People who say such things show that they are looking for a country of their own. If they had been thinking of the country they had left, they would have had opportunity to return. Instead, they were longing for a better country--a heavenly one. Therefore God is not ashamed to be called their God, for he has prepared a city for them. Hebrews 11.14-16
Here, in America, we have many who identify themselves with a dual name, such as Italian-American or African-American. For many of these people (though certainly not all of them) this dual name signifies that, even though they live here in the USA and enjoy the many liberties this nation affords, their heart is still with “The Old Country.”
I can understand such divided loyalties about one’s homeland. I guess I’m a hillbilly-Iowan: I live here in Iowa and I enjoy the culture impressed on this area by the Dutch folk who settled here long ago. But, I admit, that if I could have my way, I would probably move all of us back to the hills of West Virginia and we would worship God there.
But this divided loyalty is sometimes found among religious people and usually with disastrous result.

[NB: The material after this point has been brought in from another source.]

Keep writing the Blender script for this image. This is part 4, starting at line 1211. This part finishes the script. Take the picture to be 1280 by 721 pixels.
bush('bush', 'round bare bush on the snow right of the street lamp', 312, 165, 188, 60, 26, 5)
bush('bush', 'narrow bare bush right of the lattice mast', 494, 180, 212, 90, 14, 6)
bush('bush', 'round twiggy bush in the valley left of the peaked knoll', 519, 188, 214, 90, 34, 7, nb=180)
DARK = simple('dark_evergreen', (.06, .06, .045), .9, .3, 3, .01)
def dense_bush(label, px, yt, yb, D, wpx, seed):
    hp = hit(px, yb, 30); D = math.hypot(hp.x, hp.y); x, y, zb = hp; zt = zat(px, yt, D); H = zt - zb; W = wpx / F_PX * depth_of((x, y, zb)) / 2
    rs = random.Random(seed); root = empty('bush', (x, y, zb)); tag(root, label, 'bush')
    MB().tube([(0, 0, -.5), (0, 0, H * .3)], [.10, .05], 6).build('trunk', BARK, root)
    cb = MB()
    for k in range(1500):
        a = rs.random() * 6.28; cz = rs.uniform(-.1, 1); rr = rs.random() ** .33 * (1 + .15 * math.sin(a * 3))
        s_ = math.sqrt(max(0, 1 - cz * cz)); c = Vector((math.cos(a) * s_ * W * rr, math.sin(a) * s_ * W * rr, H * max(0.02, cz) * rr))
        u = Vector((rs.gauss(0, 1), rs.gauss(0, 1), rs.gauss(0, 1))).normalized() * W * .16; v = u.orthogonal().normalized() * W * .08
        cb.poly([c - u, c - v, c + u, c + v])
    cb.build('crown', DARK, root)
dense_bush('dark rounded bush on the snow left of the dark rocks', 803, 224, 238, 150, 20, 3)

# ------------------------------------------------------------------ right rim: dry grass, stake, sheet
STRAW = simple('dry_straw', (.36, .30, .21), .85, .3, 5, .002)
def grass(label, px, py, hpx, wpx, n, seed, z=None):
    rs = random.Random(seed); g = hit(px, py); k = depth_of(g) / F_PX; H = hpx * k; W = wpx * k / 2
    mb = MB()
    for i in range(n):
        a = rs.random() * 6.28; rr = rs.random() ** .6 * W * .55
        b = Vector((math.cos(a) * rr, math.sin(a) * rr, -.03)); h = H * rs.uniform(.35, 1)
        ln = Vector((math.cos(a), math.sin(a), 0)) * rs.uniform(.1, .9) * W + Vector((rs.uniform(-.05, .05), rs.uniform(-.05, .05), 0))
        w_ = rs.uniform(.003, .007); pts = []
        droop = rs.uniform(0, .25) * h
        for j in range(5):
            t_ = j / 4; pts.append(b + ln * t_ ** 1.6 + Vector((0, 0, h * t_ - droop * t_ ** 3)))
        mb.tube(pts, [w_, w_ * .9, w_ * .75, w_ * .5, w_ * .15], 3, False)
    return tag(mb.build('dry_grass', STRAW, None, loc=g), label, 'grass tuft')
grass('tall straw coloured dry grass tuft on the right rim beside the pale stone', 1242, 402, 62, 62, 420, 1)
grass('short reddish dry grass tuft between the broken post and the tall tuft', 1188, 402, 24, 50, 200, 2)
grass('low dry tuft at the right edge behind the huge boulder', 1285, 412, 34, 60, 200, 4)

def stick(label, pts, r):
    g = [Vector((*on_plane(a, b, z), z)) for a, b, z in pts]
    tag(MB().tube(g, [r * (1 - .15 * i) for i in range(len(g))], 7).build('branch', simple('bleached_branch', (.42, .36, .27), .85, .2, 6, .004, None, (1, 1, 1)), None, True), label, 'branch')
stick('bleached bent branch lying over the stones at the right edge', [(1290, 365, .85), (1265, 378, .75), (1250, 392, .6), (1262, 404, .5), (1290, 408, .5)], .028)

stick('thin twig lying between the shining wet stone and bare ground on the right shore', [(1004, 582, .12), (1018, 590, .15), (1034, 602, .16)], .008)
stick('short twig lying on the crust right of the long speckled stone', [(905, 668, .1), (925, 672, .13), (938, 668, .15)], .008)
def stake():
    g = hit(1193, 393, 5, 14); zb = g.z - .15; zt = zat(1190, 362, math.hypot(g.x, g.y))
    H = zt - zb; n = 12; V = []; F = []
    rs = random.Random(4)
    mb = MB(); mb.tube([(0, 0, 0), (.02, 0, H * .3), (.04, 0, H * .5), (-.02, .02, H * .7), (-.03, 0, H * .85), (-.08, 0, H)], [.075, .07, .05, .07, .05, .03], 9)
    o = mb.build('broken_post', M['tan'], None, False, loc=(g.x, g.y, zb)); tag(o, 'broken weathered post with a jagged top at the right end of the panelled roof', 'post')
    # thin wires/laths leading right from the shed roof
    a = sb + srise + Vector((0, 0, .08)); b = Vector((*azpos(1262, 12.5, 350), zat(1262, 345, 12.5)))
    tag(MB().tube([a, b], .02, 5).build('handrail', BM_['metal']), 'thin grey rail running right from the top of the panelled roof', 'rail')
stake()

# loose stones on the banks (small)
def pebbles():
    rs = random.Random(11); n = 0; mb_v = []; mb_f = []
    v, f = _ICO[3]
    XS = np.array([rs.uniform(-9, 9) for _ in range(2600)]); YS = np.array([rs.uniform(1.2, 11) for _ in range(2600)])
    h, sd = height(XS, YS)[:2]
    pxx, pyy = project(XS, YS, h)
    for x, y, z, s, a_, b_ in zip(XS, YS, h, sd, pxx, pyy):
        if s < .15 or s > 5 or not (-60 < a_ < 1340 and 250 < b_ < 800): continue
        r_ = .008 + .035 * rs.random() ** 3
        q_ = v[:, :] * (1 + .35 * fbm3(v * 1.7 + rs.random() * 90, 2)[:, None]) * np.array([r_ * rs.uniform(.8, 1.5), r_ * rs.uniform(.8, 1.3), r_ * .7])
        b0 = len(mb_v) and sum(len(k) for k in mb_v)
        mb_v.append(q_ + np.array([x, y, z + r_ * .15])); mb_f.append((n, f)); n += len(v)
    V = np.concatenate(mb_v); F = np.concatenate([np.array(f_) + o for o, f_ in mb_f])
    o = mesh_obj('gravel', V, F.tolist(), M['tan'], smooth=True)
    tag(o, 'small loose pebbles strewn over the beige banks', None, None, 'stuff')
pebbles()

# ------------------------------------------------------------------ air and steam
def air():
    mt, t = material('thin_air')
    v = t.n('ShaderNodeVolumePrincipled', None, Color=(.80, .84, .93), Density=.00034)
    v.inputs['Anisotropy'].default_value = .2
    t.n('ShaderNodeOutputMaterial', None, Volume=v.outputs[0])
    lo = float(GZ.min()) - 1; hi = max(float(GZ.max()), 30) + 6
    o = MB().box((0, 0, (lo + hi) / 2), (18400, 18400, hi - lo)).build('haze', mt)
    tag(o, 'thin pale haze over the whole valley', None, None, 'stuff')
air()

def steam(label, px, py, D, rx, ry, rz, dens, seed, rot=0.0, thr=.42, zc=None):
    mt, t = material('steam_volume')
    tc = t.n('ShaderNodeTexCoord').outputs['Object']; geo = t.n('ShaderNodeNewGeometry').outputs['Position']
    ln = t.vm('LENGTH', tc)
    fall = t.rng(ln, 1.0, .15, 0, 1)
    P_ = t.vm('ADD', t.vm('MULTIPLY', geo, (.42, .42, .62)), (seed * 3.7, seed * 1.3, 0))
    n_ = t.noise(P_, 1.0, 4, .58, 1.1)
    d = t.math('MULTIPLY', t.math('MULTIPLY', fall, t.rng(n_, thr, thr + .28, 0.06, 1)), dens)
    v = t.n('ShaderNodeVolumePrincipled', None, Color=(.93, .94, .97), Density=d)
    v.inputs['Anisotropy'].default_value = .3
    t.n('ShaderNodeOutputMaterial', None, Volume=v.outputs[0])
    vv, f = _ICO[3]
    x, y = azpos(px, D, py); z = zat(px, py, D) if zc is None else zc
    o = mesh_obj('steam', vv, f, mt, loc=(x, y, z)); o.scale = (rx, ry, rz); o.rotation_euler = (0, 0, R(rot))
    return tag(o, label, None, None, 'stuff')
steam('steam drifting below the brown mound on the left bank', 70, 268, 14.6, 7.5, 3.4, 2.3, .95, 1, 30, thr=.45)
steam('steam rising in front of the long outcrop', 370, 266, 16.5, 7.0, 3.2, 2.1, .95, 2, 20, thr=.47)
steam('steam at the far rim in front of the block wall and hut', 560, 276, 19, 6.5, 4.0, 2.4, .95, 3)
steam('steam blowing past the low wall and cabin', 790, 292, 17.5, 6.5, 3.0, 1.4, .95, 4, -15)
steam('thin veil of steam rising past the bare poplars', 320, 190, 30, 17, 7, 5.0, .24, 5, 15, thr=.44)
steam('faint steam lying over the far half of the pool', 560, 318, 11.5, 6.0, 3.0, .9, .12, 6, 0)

There are many, I fear, who have tagged the adjective “Calvinistic” to their particular religious persuasion, but if push comes to shove, their primary loyalty lies with the noun, not the adjective: Many Calvinistic-Baptists will worship with free-will Baptists before they worship with Calvinistic Non-Baptists. Calvinistic-Fundamentalists will align with free-will fundamentalists if a choice must be made. In other words, when a choice becomes necessary, it is often the “Calvinistic” loyalty that is abandoned.
I find this shocking, but not surprising. To many, those doctrines nick-named “Calvinism” are simply a particular flavor of the gospel: the adjective, not the noun. They are only the spice, not the food; and many feel they can have the food without the spice.
I, as much as anyone else, resent the fact that the truth of God has been tagged with the name of a man (Calvin). But bowing to that reality, I say that Calvinism is not the spice of the gospel, but is the very doctrinal foundation of God’s gospel. To deny any of those precious truths is not merely to have a poorly-spiced gospel, it is to have something else altogether: a non-gospel.
Those who profess a divided-ethnicity can do so until war breaks out between the nations of their divided loyalty. Then they must choose. A man’s true loyalty is proven by the nation he aligns with in time of war. So it is in spiritual natters: the side with which one aligns when times are hard, or when spiritual warfare breaks out – that is what a man truly believes.
Throughout the life of a professed Christian, there will be plenty of opportunities to return to whatever form of spiritual darkness he was in when God saved him. That is the essence of the testing of our faith. For those whose conversion was simply adding the adjective “Calvinist” to their form of religion, such opportunity to return to “The Old Country” will likely prove tempting enough for them to go.
But, for those whose conversion changed the noun, there is no going back. Like Abraham of old, they would rather sojourn with just a few - or even alone - than join with those who deny their God. Their loyalties are with the God of sovereign grace, and with His people they desire to live in times of peace, and along side His people they will fight in times of war.